Quant au film de Caroline Glorion, Comme une louve 4, il aborde un autre aspect de l’ASE, celui de la surveillance des familles en situation de pauvreté.

Lili, (fantastique Mathilde La Musse) 26 ans, élève seule ses trois enfants, elle se démène pour qu’ils aient un toit, soient nourris, aillent à l’école. Ses enfants sont sa raison et sa joie de vivre mais alertée par une assistante sociale de l’ASE (interprétée remarquablement par Sandrine Bonnaire, en contre-emploi) la justice décide de les lui enlever… Le film raconte son combat pour les récupérer.

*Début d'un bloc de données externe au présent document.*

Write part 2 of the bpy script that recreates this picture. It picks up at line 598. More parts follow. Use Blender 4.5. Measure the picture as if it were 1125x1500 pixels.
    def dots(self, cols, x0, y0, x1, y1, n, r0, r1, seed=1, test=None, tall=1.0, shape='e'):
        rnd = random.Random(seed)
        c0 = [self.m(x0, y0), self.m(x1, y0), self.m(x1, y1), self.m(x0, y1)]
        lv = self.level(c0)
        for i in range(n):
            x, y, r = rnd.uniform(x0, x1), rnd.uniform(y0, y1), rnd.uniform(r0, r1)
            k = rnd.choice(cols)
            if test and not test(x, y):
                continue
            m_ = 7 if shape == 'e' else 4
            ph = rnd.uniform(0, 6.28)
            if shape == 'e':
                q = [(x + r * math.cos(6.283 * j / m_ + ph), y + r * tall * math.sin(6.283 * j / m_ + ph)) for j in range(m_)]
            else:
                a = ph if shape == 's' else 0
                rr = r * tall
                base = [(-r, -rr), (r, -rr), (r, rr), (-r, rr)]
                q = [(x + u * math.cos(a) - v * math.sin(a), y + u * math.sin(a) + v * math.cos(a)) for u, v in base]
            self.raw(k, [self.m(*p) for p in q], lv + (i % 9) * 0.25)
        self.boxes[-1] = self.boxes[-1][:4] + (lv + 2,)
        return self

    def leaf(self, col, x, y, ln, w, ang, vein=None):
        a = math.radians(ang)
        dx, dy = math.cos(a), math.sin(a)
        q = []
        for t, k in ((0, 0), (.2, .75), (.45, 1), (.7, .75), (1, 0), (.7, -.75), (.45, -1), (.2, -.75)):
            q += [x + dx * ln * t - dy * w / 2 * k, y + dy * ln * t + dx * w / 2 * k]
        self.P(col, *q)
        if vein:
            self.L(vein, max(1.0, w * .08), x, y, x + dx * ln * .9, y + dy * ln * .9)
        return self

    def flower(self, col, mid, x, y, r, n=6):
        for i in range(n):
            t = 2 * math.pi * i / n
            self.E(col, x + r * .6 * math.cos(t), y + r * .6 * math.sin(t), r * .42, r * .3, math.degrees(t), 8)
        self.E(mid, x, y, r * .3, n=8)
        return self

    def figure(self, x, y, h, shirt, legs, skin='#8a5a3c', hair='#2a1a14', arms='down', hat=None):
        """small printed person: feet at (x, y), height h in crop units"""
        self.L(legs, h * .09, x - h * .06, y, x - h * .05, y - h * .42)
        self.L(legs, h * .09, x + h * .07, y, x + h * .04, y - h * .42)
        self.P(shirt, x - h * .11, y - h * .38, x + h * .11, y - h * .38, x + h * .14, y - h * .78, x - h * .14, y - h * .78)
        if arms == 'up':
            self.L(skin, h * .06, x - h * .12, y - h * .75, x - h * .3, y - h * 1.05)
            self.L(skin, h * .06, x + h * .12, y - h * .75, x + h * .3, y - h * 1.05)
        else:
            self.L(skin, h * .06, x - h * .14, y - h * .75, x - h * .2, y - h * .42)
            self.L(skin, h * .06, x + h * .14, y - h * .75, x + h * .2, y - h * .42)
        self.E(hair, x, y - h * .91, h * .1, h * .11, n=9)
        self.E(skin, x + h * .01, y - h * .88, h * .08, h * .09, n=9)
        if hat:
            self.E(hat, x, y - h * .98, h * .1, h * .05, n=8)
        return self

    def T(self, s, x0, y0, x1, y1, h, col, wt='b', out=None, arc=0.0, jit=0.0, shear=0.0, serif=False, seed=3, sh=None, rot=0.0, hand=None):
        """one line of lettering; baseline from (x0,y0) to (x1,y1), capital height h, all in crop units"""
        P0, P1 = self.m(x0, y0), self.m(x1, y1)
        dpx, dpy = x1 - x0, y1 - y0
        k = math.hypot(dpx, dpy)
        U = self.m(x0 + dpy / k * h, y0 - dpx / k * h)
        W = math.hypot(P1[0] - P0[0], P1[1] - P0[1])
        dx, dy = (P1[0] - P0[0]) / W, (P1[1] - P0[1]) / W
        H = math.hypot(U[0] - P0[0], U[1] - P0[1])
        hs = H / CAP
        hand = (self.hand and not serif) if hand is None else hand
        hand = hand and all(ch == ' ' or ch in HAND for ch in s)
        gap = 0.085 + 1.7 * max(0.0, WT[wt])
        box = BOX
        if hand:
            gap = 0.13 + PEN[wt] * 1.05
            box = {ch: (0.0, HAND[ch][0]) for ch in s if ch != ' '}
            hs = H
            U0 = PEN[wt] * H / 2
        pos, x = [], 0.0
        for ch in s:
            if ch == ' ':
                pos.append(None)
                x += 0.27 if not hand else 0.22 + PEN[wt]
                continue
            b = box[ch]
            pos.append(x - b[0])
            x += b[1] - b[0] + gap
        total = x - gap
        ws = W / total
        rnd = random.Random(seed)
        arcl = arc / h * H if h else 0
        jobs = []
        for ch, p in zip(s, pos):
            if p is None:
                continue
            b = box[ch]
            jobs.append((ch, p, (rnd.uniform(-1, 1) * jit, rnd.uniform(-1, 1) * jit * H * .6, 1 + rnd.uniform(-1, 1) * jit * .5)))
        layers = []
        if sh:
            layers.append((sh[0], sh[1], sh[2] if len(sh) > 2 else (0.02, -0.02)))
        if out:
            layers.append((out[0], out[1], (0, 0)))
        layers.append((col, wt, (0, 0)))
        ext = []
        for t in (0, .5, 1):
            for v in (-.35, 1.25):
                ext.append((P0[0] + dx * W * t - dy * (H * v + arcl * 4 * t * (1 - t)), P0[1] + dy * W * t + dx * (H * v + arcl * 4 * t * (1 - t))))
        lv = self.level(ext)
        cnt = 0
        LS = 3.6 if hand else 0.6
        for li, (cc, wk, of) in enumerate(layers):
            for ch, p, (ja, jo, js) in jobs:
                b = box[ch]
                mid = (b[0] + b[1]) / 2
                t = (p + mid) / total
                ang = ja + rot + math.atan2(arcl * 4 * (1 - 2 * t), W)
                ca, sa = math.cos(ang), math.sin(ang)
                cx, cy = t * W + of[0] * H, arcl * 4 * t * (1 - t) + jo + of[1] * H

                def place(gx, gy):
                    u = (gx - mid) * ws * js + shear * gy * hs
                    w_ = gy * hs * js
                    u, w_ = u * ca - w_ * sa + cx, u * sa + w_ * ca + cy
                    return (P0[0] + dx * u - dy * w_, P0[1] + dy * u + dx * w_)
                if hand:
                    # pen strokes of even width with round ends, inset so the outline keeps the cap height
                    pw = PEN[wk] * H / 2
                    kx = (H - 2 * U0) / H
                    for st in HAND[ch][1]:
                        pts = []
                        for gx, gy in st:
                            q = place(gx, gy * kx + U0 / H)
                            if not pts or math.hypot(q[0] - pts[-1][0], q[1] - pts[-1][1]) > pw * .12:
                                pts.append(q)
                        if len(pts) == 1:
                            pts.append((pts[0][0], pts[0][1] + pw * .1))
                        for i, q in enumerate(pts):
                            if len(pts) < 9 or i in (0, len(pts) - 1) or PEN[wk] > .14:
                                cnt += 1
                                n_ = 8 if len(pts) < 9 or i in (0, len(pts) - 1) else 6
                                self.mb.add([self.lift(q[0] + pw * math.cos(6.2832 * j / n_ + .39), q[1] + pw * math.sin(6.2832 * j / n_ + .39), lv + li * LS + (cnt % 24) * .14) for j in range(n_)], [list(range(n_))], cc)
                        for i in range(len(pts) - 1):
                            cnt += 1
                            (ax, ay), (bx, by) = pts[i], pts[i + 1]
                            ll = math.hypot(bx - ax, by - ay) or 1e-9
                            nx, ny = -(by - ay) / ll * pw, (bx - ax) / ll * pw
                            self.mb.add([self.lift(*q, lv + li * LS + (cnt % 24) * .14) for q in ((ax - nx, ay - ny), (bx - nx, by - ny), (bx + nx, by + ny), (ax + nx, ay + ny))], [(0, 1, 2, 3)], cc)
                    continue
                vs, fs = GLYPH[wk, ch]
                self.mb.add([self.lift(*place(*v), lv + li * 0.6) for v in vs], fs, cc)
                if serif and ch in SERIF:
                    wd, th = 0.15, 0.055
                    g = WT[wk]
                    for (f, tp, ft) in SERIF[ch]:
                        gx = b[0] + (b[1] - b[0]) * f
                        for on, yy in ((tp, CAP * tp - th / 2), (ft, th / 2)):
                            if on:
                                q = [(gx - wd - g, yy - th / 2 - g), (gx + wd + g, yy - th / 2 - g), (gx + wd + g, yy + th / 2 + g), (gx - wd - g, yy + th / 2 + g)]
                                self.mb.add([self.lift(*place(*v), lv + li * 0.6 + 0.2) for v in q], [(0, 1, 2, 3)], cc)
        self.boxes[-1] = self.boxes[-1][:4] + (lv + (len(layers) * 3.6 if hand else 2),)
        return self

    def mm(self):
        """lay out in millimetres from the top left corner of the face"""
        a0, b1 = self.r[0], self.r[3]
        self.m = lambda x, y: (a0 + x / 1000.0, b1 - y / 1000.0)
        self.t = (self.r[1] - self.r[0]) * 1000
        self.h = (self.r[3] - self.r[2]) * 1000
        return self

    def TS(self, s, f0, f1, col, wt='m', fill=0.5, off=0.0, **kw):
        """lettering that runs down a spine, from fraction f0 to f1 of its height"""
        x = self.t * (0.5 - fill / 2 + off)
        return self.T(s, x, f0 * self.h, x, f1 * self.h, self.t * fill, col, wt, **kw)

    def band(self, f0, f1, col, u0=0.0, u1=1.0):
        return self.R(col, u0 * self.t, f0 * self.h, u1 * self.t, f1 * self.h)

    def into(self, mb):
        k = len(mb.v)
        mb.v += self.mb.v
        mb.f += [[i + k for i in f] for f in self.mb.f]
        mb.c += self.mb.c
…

Ce film est inspiré d’histoires vécues par des familles prises en charge par ATD-Quart Monde en Normandie, le scénario a été bâti avec son aide et co-écrit par Arthur Igual, également interprète du film.

Il montre avec précision le processus de dépossession à l’œuvre, Lili n’entrant pas dans les schémas normatifs des institutions – des services sociaux ou de la justice – désarmée face aux différentes institutions, n’arrivent pas à se “contrôler” lorsque la situation lui échappe, ne possédant pas la capacité de s’adapter.

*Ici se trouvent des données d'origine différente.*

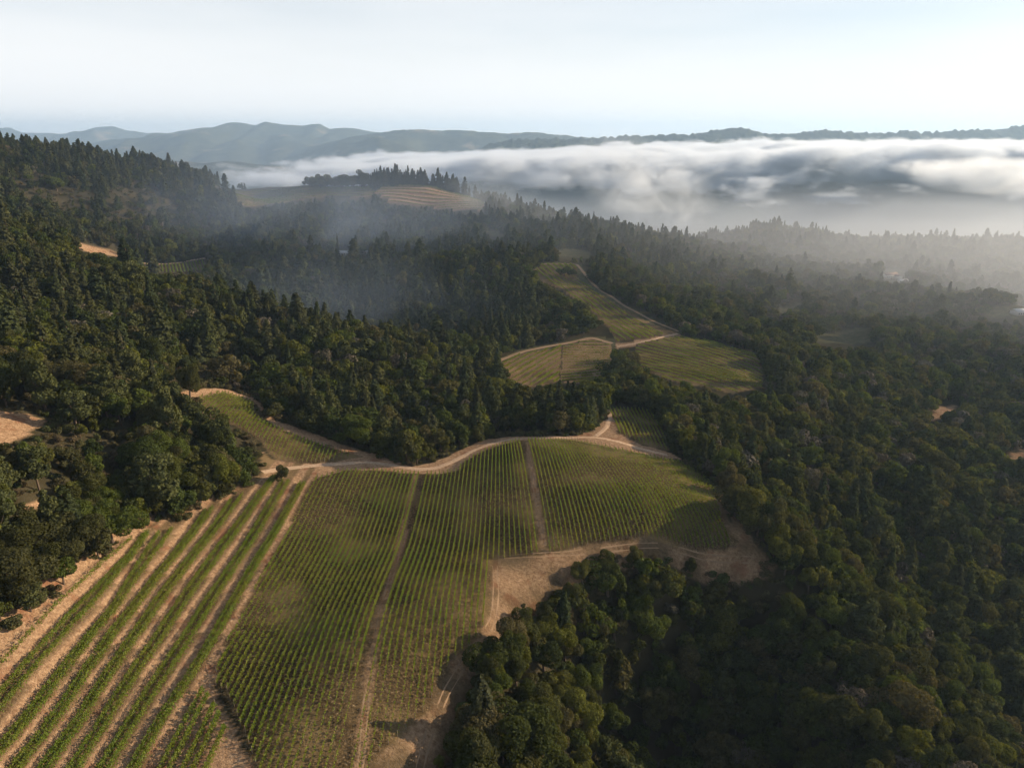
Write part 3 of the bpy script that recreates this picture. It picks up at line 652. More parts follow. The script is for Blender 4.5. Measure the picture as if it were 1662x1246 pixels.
def trunk_geo(rng, top, r, limbs=4, spread=0.22):
    g = Geo(); bend = rng.normal(0, 0.02, 2)
    g.tube([(0, 0, -0.06), (bend[0] * .4, bend[1] * .4, top * 0.35), (bend[0], bend[1], top * 0.7), (bend[0], bend[1], top)], [r * 1.35, r, r * 0.7, r * 0.25], 7)
    for q in range(limbs):
        a = 6.283 * (q + rng.random() * 0.7) / max(limbs, 1); z = top * (0.3 + 0.35 * rng.random()); e = spread * (0.7 + 0.6 * rng.random())
        g.tube([(bend[0] * .5, bend[1] * .5, z), (math.cos(a) * e * .5, math.sin(a) * e * .5, z + .10), (math.cos(a) * e, math.sin(a) * e, z + .22)], [r * 0.55, r * 0.35, r * 0.12], 5)
    return g
def crown_of(kind, rng, n, k):
    if kind == 'oak':
        wd = 0.44 + 0.10 * rng.random()
        return lobes_crown(rng, (rng.normal(0, .05), rng.normal(0, .05), 0.48 + 0.06 * rng.random()), (wd, wd * (0.7 + 0.45 * rng.random()), 0.40 + 0.1 * rng.random()), int(rng.integers(16, 30)), 0.15, n, 0.0175 * k, fill=0.08)
    if kind == 'madrone':
        wd = 0.30 + 0.06 * rng.random()
        return lobes_crown(rng, (0, 0, 0.50), (wd, wd, 0.48), int(rng.integers(16, 26)), 0.125, n, 0.0165 * k, fill=0.1)
    if kind == 'fir': return conifer_crown(rng, n, 0.020 * k, 0.06, 0.165 + 0.04 * rng.random(), 0.8)
    if kind == 'fir_full': return conifer_crown(rng, n, 0.022 * k, 0.04, 0.23 + 0.05 * rng.random(), 0.7, 20, 0.15)
    if kind == 'pine':
        V = []; Fq = []; c = 0; zs = np.linspace(0.38, 0.92, 9)
        for i, z in enumerate(zs):
            rr = 0.30 * (1 - ((z - 0.38) / 0.68)) ** 0.7; a = i * 2.4 + rng.random(); e = rr * 0.5
            v, f = lobes_crown(rng, (math.cos(a) * e, math.sin(a) * e, z), (rr * .75, rr * .75, 0.06), 5, 0.055 + rr * 0.16, n // 9, 0.022 * k, fill=0.2)
            V.append(v); Fq.append(f + c); c += len(v)
        return np.vstack(V), np.vstack(Fq)
    if kind == 'shrub':
        return lobes_crown(rng, (0, 0, 0.38), (0.75, 0.7, 0.40), 12, 0.26, n, 0.05 * k, fill=0.1)
    if kind == 'cypress': return conifer_crown(rng, n, 0.02 * k, 0.02, 0.075, 0.4, 30, -0.6)
KINDS = dict(oak=(M_OAK, 0.030, 4, 0.30), madrone=(M_OAK, 0.024, 4, 0.2), fir=(M_CONE, 0.016, 0, 0), fir_full=(M_CONE, 0.017, 0, 0),
             pine=(M_PINE, 0.018, 5, 0.14), shrub=(M_SHRUB, 0.03, 3, 0.35), cypress=(M_CONE, 0.012, 0, 0), grey=(M_GREY, 0.026, 5, 0.3))
PROTO = {}
def protos(kind, n_var, n_leaf, k, joined):
    key = (kind, joined); PROTO[key] = []
    mat, tr_r, limbs, spread = KINDS[kind]
    for i in range(n_var):
        rng = np.random.default_rng(hash((kind == 'oak', len(kind), i, joined)) % 99991 + sum(map(ord, kind)))
        V, Fq = crown_of('oak' if kind == 'grey' else kind, rng, n_leaf, k)
        g = trunk_geo(rng, 0.9 if limbs == 0 else 0.62 if kind not in ('pine',) else 0.9, tr_r, limbs, spread)
        if joined:
            tv = np.concatenate(g.v); tf = np.concatenate(g.f)
            PROTO[key].append(make_mesh(kind + '_tree', np.vstack([V, tv]), np.vstack([Fq, tf + len(V)]), [mat, M_BARK], np.r_[np.zeros(len(Fq), int), np.ones(len(tf), int)]))
        else:
            PROTO[key].append((make_mesh('crown', V, Fq, [mat]), g.mesh('trunk', [M_BARK], True)))
for kd, nv, nl in (('oak', 9, 8500), ('madrone', 5, 7000), ('fir', 4, 4200), ('fir_full', 4, 5000), ('pine', 3, 4200), ('shrub', 4, 1800), ('grey', 3, 4600), ('cypress', 1, 1200)):
    protos(kd, nv, nl, 1.0, False)
for kd, nv, nl, k in (('oak', 9, 1500, 2.4), ('madrone', 5, 1300, 2.3), ('fir', 5, 1000, 1.8), ('fir_full', 3, 1000, 1.9), ('pine', 2, 900, 1.9), ('shrub', 3, 420, 1.8), ('grey', 3, 1000, 2.3)):
    protos(kd, nv, nl, k, True)
print('tree shapes', round(time.time() - T0, 1))

# ------------------------------------------------------------------ where trees stand
def jitter_grid(x0, x1, y0, y1, s, seed):
    rng = np.random.default_rng(seed); X, Y = np.meshgrid(np.arange(x0, x1, s), np.arange(y0, y1, s))
    return X.ravel() + rng.uniform(-.5, .5, X.size) * s, Y.ravel() + rng.uniform(-.5, .5, X.size) * s
xs, ys, ring = [], [], []
for (y0, y1, s, sd) in ((70, 420, 5.6, 1), (420, 760, 6.8, 2), (760, 1250, 8.0, 3), (1250, 2050, 10.0, 4)):
    half = 0.86 * y1 + 130
    a, b = jitter_grid(-half, half, y0, y1, s, sd); xs.append(a); ys.append(b)
tx = np.concatenate(xs); ty = np.concatenate(ys); tz = surf(tx, ty)
rng = np.random.default_rng(99); nT = len(tx)
U, Vp, Dp = project(np.stack([tx, ty, tz], -1))
keep = (Dp > 60) & (U > -170) & (U < 1900) & (Vp > 190) & (Vp < 1420)
tx, ty, tz, U, Vp, Dp = (q[keep] for q in (tx, ty, tz, U, Vp, Dp)); nT = len(tx)
r1 = rng.random(nT); r2 = rng.random(nT); patch = fbm(tx, ty, 90, 3, 41)
# share of conifers by part of the picture
pc = np.full(nT, 0.035)
def zone(u0, v0, u1, v1, p):
    m = (U >= u0) & (U < u1) & (Vp >= v0) & (Vp < v1); pc[m] = p
zone(-200, 190, 420, 340, 0.60); zone(300, 300, 860, 640, 0.36); zone(-200, 340, 560, 600, 0.30); zone(-200, 480, 300, 660, 0.2); zone(480, 560, 860, 700, 0.12)
zone(860, 320, 1150, 440, 0.3); zone(1080, 340, 1330, 400, 0.4); zone(1330, 300, 1900, 420, 0.25); zone(860, 630, 980, 700, 0.3); zone(1090, 600, 1300, 800, 0.14); zone(1100, 800, 1900, 1300, 0.05)
pc = np.clip(pc * (1 + 1.6 * patch) + 0.12 * np.maximum(patch, 0) * (U < 860), 0, 0.92)
kind = np.where(r1 < pc, np.where(r2 < 0.3, 'fir', 'fir_full'), np.where(r2 < 0.66, 'oak', np.where(r2 < 0.93, 'madrone', np.where(r2 < 0.965, 'grey', 'pine')))).astype(object)
nearleft = (U < 440) & (Vp > 640); kind[(U > 1100) & (Vp < 760) & (r2 > 0.86) & (r2 < 0.965) & (r1 >= pc)] = 'grey'; kind[nearleft & (r2 > 0.82)] = 'pine'
brown = np.zeros(nT, bool)
for poly in ([(20,295),(110,290),(160,320),(150,350),(40,345)], [(170,310),(250,300),(300,345),(290,375),(170,365)], [(270,590),(430,585),(460,640),(420,650),(270,630)], [(60,705),(215,700),(225,800),(120,810),(60,770)], [(1160,930),(1290,930),(1330,1010),(1210,1040)], [(-100,650),(110,650),(110,735),(-100,760)]):
    brown |= inside(U, Vp, poly)
kind[brown & (r1 < 0.85)] = 'shrub'
hgt = np.where(np.isin(kind, ['fir', 'fir_full']), np.clip(rng.normal(18.5, 6.5, nT), 7, 34), np.clip(rng.normal(11.0, 3.6, nT), 4.5, 20))
hgt[kind == 'madrone'] *= 1.12; hgt[kind == 'pine'] *= 1.45; hgt[kind == 'shrub'] = rng.uniform(2.2, 4.5, (kind == 'shrub').sum())
hgt[(Dp < 330) & np.isin(kind, ['fir', 'fir_full'])] *= 0.72
near_o = (Dp < 420) & np.isin(kind, ['oak', 'madrone', 'grey']); hgt[near_o] *= 0.92
half_w = np.where(np.isin(kind, ['fir', 'fir_full']), 0.12, np.where(kind == 'shrub', 0.7, 0.40)) * hgt
# trees must leave the clearings in sight
ok = np.ones(nT, bool)
for (dx, dh) in ((0, 0.0), (0, 0.35), (0, 0.65), (0, 0.88), (-0.5, 0.5), (0.5, 0.5)):
    u, v, _ = project(np.stack([tx + dx * half_w, ty, tz + dh * hgt], -1)); ok &= ~is_clear(u, v)
for k, W in WP.items():
    fr = 0.12 if k == 'left_dirt' else 0.4
    for (dx, dy) in ((0, 0), (-fr, 0), (fr, 0), (0, fr), (0, -fr)):
        ok &= ~inside(tx + dx * half_w, ty + dy * half_w, W)
# thin where the photograph shows open hillside
open_ = ((fbm(tx, ty, 26, 2, 91) > 0.52) | (rng.random(nT) < 0.05)) & ~((U > 720) & (Vp > 880))
ok &= ~(open_)
# crown spacing: near oaks push close neighbours out
tx, ty, tz, U, Vp, Dp, kind, hgt = (q[ok] for q in (tx, ty, tz, U, Vp, Dp, kind, hgt)); nT = len(tx)
print('trees', nT, round(time.time() - T0, 1))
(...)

L’une des scènes les plus fortes du film, violence à l’état pure, montre l’intervention des policiers devant l’école primaire arrachant à leur mère les enfants hurlant de peur, (scène qui se joue vraiment lorsque les enfants de migrant·es sont extraits des écoles pour être expulsés avec leurs parents).

Comme une louve est clairement du côté de Lili, victime des incohérences d’un système privilégiant le placement plutôt qu’une aide aux familles précaires. “Pourquoi le fric que vous donnez à la famille d’accueil pour s’occuper de mes enfants, vous ne me le donnez pas à moi ?”, interroge Lili.

Bien sûr tous les personnels de ces institutions ne sont pas à incriminer, bien sûr il faut protéger les enfants des adultes violents voire incestueux mais il ne faut pas que les solutions soient pires que les maux…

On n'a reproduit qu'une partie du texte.